Give again, word for word, each line from the top of the listing through the line that holds "S.camera = cam".

-=-=-=-=-

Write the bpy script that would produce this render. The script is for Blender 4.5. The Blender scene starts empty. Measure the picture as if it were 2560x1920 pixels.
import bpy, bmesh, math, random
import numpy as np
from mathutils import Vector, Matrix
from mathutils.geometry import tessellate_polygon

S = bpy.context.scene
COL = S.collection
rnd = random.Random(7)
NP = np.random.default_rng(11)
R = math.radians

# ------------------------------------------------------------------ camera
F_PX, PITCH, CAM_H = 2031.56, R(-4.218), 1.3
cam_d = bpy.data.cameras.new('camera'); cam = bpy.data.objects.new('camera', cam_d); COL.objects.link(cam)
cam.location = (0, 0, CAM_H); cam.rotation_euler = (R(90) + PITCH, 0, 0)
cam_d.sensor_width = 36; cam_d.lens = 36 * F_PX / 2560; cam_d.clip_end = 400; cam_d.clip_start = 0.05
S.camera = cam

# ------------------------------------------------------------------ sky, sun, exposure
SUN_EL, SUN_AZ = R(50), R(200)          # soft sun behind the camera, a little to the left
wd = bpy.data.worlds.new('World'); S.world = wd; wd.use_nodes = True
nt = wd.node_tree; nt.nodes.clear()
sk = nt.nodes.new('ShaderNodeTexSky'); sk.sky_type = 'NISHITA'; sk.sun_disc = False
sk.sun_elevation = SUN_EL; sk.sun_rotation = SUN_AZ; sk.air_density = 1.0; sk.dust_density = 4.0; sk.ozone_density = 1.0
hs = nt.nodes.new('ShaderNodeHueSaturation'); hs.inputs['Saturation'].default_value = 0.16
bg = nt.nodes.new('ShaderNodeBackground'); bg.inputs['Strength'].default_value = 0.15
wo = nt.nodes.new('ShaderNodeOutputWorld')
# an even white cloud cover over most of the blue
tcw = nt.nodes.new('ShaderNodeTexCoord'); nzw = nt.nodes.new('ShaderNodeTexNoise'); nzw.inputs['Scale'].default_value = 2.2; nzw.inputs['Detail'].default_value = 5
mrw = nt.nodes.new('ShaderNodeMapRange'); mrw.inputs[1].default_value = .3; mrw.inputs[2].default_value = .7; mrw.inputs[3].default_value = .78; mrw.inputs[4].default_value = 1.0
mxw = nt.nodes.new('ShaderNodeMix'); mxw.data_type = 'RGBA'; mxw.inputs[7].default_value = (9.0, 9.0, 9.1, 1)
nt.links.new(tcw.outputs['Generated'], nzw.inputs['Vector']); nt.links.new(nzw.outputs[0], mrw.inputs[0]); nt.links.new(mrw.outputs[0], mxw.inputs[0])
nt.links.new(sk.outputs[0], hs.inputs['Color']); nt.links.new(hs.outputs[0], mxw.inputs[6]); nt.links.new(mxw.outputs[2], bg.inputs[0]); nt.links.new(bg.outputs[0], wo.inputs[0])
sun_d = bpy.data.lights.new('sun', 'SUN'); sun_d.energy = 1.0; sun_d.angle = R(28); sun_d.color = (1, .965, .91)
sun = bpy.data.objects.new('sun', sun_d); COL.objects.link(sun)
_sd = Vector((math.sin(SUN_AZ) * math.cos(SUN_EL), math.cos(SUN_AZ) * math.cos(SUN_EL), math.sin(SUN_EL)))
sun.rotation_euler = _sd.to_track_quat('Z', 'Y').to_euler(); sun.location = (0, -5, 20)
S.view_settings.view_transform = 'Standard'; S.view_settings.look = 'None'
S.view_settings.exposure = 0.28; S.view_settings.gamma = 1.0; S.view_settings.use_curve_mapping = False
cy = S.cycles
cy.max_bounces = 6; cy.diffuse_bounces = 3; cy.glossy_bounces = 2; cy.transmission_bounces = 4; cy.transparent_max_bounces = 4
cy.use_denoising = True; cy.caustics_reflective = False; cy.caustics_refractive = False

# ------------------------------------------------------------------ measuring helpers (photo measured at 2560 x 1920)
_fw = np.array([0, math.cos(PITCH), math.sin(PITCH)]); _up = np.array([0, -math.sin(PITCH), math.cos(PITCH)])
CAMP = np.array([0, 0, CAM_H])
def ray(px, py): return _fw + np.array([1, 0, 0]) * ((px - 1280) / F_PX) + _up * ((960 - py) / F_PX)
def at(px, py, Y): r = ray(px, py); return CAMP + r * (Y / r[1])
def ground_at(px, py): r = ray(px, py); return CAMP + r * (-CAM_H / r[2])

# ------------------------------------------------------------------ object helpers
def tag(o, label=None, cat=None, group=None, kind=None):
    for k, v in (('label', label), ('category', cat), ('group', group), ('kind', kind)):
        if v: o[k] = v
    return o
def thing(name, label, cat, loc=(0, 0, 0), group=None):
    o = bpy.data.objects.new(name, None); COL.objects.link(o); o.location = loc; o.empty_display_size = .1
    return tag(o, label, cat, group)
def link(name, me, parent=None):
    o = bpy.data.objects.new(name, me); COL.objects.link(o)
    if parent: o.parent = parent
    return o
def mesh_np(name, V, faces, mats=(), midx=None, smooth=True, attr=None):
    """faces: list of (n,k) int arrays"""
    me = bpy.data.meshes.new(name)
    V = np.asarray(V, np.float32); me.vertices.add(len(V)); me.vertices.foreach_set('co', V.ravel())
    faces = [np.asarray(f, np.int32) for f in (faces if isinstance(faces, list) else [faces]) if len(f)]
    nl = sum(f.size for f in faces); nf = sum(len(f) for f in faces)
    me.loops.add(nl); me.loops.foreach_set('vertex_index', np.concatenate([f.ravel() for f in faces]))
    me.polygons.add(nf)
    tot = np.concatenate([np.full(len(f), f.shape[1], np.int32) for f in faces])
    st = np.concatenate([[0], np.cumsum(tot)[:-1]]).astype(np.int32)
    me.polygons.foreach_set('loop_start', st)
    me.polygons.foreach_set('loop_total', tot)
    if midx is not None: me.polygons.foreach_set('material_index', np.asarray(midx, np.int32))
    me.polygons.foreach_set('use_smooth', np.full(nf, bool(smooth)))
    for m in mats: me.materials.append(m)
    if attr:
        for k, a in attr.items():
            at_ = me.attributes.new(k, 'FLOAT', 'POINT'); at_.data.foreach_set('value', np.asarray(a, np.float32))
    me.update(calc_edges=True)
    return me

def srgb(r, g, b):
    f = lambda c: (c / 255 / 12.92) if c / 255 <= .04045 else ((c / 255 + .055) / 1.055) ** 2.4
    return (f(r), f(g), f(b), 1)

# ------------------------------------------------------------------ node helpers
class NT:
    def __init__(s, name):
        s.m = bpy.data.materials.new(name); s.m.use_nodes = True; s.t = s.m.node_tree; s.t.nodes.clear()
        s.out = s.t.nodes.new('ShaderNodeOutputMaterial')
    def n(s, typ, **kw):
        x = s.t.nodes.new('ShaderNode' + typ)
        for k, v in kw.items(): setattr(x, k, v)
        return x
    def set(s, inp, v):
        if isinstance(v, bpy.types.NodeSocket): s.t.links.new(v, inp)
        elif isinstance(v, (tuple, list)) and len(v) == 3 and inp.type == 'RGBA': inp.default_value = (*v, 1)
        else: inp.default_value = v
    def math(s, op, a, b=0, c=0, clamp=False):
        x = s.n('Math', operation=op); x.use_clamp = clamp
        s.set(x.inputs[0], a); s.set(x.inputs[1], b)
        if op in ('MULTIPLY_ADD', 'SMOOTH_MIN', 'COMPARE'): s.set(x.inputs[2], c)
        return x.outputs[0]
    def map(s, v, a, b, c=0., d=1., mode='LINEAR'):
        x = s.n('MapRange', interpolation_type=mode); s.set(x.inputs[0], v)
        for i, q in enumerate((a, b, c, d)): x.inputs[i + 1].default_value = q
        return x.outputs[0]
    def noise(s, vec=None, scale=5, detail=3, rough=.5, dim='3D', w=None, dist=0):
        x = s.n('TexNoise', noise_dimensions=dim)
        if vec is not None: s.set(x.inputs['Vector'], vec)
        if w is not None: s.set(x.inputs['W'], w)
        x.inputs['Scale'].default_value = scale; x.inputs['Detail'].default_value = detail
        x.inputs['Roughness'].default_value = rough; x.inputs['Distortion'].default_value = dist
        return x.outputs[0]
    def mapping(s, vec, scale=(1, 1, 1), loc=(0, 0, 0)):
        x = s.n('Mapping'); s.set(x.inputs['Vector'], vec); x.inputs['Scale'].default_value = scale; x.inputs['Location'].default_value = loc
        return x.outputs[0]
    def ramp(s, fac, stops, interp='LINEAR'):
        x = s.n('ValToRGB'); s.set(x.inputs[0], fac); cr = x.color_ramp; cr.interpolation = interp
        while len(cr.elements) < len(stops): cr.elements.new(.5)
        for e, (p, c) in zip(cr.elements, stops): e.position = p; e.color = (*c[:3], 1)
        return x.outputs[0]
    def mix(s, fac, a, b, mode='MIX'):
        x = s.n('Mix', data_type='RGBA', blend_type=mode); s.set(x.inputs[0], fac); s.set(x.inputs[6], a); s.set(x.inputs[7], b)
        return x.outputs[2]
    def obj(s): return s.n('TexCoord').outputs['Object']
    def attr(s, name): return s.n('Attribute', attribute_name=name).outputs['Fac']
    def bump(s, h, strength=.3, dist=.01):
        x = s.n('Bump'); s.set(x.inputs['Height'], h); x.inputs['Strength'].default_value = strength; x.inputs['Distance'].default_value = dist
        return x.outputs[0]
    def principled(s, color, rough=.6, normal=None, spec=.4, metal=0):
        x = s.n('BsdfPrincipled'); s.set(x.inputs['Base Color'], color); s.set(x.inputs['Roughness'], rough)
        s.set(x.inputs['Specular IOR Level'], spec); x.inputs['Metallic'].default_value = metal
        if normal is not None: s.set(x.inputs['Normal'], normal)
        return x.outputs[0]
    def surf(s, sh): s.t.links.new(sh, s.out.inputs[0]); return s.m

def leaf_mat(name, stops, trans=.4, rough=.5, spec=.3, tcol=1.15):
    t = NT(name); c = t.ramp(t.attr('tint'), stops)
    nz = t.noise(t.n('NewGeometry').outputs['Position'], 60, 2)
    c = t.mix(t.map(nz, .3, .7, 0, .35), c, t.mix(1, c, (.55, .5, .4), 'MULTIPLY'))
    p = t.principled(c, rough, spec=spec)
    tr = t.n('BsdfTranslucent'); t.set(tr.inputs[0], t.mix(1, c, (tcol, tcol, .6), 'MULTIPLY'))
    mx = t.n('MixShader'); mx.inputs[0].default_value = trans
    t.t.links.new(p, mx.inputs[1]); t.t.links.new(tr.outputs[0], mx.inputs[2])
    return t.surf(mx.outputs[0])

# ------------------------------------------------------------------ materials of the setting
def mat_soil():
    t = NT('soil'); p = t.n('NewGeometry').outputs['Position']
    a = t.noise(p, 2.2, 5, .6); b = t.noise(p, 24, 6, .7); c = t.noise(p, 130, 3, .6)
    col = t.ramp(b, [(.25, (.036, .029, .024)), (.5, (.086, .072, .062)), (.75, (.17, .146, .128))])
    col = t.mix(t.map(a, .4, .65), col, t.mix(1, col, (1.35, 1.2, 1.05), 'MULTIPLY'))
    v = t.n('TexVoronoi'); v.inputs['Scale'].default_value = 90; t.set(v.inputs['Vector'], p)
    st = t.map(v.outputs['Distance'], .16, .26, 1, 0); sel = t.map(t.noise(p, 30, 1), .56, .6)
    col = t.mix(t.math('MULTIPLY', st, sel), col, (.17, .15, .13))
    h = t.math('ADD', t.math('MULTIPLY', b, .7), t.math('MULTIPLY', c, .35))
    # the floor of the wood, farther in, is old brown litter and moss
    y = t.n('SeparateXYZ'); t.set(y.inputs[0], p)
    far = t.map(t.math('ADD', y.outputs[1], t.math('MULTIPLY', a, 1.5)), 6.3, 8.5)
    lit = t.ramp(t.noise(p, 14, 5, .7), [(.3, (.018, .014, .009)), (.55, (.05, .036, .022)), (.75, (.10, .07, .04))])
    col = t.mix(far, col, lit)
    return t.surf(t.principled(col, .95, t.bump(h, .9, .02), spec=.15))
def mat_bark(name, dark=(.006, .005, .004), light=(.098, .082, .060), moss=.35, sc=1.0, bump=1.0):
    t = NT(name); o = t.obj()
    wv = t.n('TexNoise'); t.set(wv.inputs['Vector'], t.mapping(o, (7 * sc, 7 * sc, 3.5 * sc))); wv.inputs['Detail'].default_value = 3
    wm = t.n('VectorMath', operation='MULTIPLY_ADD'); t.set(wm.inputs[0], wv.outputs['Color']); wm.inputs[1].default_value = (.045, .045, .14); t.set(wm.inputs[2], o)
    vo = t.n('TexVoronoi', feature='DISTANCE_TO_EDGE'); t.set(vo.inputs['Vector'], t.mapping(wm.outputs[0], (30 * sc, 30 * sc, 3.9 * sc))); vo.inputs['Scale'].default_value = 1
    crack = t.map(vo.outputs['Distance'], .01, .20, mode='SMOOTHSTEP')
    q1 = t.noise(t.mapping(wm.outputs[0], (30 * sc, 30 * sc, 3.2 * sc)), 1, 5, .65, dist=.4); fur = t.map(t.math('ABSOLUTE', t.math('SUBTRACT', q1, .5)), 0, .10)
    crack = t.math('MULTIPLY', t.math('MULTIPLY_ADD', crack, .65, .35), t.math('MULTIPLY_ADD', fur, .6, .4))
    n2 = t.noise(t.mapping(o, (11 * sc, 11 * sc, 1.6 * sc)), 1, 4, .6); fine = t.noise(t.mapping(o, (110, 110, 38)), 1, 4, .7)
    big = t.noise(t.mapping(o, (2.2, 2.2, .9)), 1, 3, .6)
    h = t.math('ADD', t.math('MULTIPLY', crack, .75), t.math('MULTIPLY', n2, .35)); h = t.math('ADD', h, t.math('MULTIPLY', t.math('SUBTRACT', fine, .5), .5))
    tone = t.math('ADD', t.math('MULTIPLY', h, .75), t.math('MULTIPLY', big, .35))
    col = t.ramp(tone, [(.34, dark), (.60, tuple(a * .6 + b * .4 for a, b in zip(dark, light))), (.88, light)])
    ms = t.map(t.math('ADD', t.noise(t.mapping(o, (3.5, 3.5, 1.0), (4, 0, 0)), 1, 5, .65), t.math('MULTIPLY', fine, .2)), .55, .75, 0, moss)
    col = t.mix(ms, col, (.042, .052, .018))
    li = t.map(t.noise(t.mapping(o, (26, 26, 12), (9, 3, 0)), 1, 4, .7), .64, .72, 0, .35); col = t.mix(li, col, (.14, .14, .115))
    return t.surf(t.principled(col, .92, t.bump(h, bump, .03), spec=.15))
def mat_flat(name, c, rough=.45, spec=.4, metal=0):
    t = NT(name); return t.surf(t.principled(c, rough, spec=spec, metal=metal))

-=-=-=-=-

» Output below:
Write the bpy script that would produce this render. The script is for Blender 4.5. The Blender scene starts empty. Measure the picture as if it were 2560x1920 pixels.
import bpy, bmesh, math, random
import numpy as np
from mathutils import Vector, Matrix
from mathutils.geometry import tessellate_polygon

S = bpy.context.scene
COL = S.collection
rnd = random.Random(7)
NP = np.random.default_rng(11)
R = math.radians

# ------------------------------------------------------------------ camera
F_PX, PITCH, CAM_H = 2031.56, R(-4.218), 1.3
cam_d = bpy.data.cameras.new('camera'); cam = bpy.data.objects.new('camera', cam_d); COL.objects.link(cam)
cam.location = (0, 0, CAM_H); cam.rotation_euler = (R(90) + PITCH, 0, 0)
cam_d.sensor_width = 36; cam_d.lens = 36 * F_PX / 2560; cam_d.clip_end = 400; cam_d.clip_start = 0.05
S.camera = cam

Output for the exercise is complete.